WHAT NEEDS TO BE DONE ::
Repeat the listing in full, preserving every character.
=== RECORDED DATA ===
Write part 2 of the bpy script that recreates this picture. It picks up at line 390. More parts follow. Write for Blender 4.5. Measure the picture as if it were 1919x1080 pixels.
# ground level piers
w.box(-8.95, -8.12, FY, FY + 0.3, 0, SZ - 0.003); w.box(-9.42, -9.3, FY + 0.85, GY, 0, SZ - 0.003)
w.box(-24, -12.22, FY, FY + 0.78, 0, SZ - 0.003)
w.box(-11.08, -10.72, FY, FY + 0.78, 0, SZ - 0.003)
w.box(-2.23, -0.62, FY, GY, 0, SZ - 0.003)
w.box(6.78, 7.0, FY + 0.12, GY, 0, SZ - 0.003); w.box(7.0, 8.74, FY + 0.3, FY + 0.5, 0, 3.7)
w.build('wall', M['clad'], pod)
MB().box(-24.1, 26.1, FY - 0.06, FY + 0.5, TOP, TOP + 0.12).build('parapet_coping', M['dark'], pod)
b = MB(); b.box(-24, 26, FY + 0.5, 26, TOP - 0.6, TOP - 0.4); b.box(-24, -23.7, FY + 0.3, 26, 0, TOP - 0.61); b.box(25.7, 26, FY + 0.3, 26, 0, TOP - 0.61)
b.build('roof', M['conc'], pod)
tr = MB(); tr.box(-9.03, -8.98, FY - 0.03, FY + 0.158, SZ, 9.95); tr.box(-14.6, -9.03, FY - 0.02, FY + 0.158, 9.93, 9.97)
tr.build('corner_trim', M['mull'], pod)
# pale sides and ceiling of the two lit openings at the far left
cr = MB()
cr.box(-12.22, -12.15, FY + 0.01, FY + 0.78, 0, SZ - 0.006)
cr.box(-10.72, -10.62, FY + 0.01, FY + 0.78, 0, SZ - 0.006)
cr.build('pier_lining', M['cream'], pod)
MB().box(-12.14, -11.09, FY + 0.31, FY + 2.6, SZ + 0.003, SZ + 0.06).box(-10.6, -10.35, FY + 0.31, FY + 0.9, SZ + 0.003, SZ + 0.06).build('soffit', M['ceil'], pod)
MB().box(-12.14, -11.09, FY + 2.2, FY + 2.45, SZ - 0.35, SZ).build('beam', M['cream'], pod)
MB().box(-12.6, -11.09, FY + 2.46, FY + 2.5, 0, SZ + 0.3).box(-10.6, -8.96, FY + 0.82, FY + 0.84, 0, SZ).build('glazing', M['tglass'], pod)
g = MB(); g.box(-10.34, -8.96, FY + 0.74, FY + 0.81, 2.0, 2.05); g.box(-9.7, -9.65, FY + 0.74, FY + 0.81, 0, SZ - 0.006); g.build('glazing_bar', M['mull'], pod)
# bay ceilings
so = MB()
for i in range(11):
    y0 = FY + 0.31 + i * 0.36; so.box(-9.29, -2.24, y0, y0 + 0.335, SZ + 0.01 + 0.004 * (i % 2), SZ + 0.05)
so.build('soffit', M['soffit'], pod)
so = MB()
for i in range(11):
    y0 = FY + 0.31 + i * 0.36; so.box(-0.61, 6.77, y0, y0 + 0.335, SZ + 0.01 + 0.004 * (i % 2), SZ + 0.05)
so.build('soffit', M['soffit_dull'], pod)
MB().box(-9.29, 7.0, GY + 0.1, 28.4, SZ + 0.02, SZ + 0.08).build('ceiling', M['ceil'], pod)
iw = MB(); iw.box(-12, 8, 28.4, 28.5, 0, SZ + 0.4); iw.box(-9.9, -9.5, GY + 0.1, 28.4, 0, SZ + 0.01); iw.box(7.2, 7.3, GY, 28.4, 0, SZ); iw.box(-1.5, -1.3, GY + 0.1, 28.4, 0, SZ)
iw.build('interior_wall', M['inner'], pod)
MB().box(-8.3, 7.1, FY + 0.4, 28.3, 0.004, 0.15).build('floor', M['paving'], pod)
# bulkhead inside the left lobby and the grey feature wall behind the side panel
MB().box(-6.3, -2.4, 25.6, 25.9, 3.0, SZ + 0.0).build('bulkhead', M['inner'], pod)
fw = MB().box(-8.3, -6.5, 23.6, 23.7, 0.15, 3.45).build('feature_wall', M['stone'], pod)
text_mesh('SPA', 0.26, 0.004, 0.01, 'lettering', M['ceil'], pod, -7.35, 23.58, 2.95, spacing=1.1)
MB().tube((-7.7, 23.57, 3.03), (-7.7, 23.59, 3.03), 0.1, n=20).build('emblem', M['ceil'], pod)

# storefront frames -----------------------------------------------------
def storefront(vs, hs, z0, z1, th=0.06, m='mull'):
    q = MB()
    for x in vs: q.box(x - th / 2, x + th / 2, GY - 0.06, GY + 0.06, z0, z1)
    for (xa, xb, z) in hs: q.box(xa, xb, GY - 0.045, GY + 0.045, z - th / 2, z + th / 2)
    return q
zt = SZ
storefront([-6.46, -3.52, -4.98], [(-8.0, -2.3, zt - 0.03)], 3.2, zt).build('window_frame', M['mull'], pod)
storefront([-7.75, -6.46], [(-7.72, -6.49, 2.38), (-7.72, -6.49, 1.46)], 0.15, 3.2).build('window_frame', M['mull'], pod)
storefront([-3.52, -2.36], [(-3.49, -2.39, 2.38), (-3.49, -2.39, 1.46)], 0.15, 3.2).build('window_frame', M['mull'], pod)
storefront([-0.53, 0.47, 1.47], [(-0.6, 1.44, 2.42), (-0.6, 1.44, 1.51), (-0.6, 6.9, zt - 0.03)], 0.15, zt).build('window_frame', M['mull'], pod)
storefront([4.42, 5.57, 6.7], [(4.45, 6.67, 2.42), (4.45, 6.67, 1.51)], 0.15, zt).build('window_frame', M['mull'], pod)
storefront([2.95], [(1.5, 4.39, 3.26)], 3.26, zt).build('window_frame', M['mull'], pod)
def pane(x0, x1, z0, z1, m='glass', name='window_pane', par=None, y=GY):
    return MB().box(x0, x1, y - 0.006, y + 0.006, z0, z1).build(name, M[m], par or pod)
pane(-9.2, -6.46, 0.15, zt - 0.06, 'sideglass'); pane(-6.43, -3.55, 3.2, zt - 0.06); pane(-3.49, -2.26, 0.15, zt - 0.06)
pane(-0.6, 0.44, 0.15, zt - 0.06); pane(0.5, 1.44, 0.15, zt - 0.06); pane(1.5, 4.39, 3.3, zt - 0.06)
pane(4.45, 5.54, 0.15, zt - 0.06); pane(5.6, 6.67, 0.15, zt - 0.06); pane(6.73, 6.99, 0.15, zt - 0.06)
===
CORRECT RESULT ::
Write part 2 of the bpy script that recreates this picture. It picks up at line 390. More parts follow. Write for Blender 4.5. Measure the picture as if it were 1919x1080 pixels.
# ground level piers
w.box(-8.95, -8.12, FY, FY + 0.3, 0, SZ - 0.003); w.box(-9.42, -9.3, FY + 0.85, GY, 0, SZ - 0.003)
w.box(-24, -12.22, FY, FY + 0.78, 0, SZ - 0.003)
w.box(-11.08, -10.72, FY, FY + 0.78, 0, SZ - 0.003)
w.box(-2.23, -0.62, FY, GY, 0, SZ - 0.003)
w.box(6.78, 7.0, FY + 0.12, GY, 0, SZ - 0.003); w.box(7.0, 8.74, FY + 0.3, FY + 0.5, 0, 3.7)
w.build('wall', M['clad'], pod)
MB().box(-24.1, 26.1, FY - 0.06, FY + 0.5, TOP, TOP + 0.12).build('parapet_coping', M['dark'], pod)
b = MB(); b.box(-24, 26, FY + 0.5, 26, TOP - 0.6, TOP - 0.4); b.box(-24, -23.7, FY + 0.3, 26, 0, TOP - 0.61); b.box(25.7, 26, FY + 0.3, 26, 0, TOP - 0.61)
b.build('roof', M['conc'], pod)
tr = MB(); tr.box(-9.03, -8.98, FY - 0.03, FY + 0.158, SZ, 9.95); tr.box(-14.6, -9.03, FY - 0.02, FY + 0.158, 9.93, 9.97)
tr.build('corner_trim', M['mull'], pod)
# pale sides and ceiling of the two lit openings at the far left
cr = MB()
cr.box(-12.22, -12.15, FY + 0.01, FY + 0.78, 0, SZ - 0.006)
cr.box(-10.72, -10.62, FY + 0.01, FY + 0.78, 0, SZ - 0.006)
cr.build('pier_lining', M['cream'], pod)
MB().box(-12.14, -11.09, FY + 0.31, FY + 2.6, SZ + 0.003, SZ + 0.06).box(-10.6, -10.35, FY + 0.31, FY + 0.9, SZ + 0.003, SZ + 0.06).build('soffit', M['ceil'], pod)
MB().box(-12.14, -11.09, FY + 2.2, FY + 2.45, SZ - 0.35, SZ).build('beam', M['cream'], pod)
MB().box(-12.6, -11.09, FY + 2.46, FY + 2.5, 0, SZ + 0.3).box(-10.6, -8.96, FY + 0.82, FY + 0.84, 0, SZ).build('glazing', M['tglass'], pod)
g = MB(); g.box(-10.34, -8.96, FY + 0.74, FY + 0.81, 2.0, 2.05); g.box(-9.7, -9.65, FY + 0.74, FY + 0.81, 0, SZ - 0.006); g.build('glazing_bar', M['mull'], pod)
# bay ceilings
so = MB()
for i in range(11):
    y0 = FY + 0.31 + i * 0.36; so.box(-9.29, -2.24, y0, y0 + 0.335, SZ + 0.01 + 0.004 * (i % 2), SZ + 0.05)
so.build('soffit', M['soffit'], pod)
so = MB()
for i in range(11):
    y0 = FY + 0.31 + i * 0.36; so.box(-0.61, 6.77, y0, y0 + 0.335, SZ + 0.01 + 0.004 * (i % 2), SZ + 0.05)
so.build('soffit', M['soffit_dull'], pod)
MB().box(-9.29, 7.0, GY + 0.1, 28.4, SZ + 0.02, SZ + 0.08).build('ceiling', M['ceil'], pod)
iw = MB(); iw.box(-12, 8, 28.4, 28.5, 0, SZ + 0.4); iw.box(-9.9, -9.5, GY + 0.1, 28.4, 0, SZ + 0.01); iw.box(7.2, 7.3, GY, 28.4, 0, SZ); iw.box(-1.5, -1.3, GY + 0.1, 28.4, 0, SZ)
iw.build('interior_wall', M['inner'], pod)
MB().box(-8.3, 7.1, FY + 0.4, 28.3, 0.004, 0.15).build('floor', M['paving'], pod)
# bulkhead inside the left lobby and the grey feature wall behind the side panel
MB().box(-6.3, -2.4, 25.6, 25.9, 3.0, SZ + 0.0).build('bulkhead', M['inner'], pod)
fw = MB().box(-8.3, -6.5, 23.6, 23.7, 0.15, 3.45).build('feature_wall', M['stone'], pod)
text_mesh('SPA', 0.26, 0.004, 0.01, 'lettering', M['ceil'], pod, -7.35, 23.58, 2.95, spacing=1.1)
MB().tube((-7.7, 23.57, 3.03), (-7.7, 23.59, 3.03), 0.1, n=20).build('emblem', M['ceil'], pod)

# storefront frames -----------------------------------------------------
def storefront(vs, hs, z0, z1, th=0.06, m='mull'):
    q = MB()
    for x in vs: q.box(x - th / 2, x + th / 2, GY - 0.06, GY + 0.06, z0, z1)
    for (xa, xb, z) in hs: q.box(xa, xb, GY - 0.045, GY + 0.045, z - th / 2, z + th / 2)
    return q
zt = SZ
storefront([-6.46, -3.52, -4.98], [(-8.0, -2.3, zt - 0.03)], 3.2, zt).build('window_frame', M['mull'], pod)
storefront([-7.75, -6.46], [(-7.72, -6.49, 2.38), (-7.72, -6.49, 1.46)], 0.15, 3.2).build('window_frame', M['mull'], pod)
storefront([-3.52, -2.36], [(-3.49, -2.39, 2.38), (-3.49, -2.39, 1.46)], 0.15, 3.2).build('window_frame', M['mull'], pod)
storefront([-0.53, 0.47, 1.47], [(-0.6, 1.44, 2.42), (-0.6, 1.44, 1.51), (-0.6, 6.9, zt - 0.03)], 0.15, zt).build('window_frame', M['mull'], pod)
storefront([4.42, 5.57, 6.7], [(4.45, 6.67, 2.42), (4.45, 6.67, 1.51)], 0.15, zt).build('window_frame', M['mull'], pod)
storefront([2.95], [(1.5, 4.39, 3.26)], 3.26, zt).build('window_frame', M['mull'], pod)
def pane(x0, x1, z0, z1, m='glass', name='window_pane', par=None, y=GY):
    return MB().box(x0, x1, y - 0.006, y + 0.006, z0, z1).build(name, M[m], par or pod)
pane(-9.2, -6.46, 0.15, zt - 0.06, 'sideglass'); pane(-6.43, -3.55, 3.2, zt - 0.06); pane(-3.49, -2.26, 0.15, zt - 0.06)
pane(-0.6, 0.44, 0.15, zt - 0.06); pane(0.5, 1.44, 0.15, zt - 0.06); pane(1.5, 4.39, 3.3, zt - 0.06)
pane(4.45, 5.54, 0.15, zt - 0.06); pane(5.6, 6.67, 0.15, zt - 0.06); pane(6.73, 6.99, 0.15, zt - 0.06)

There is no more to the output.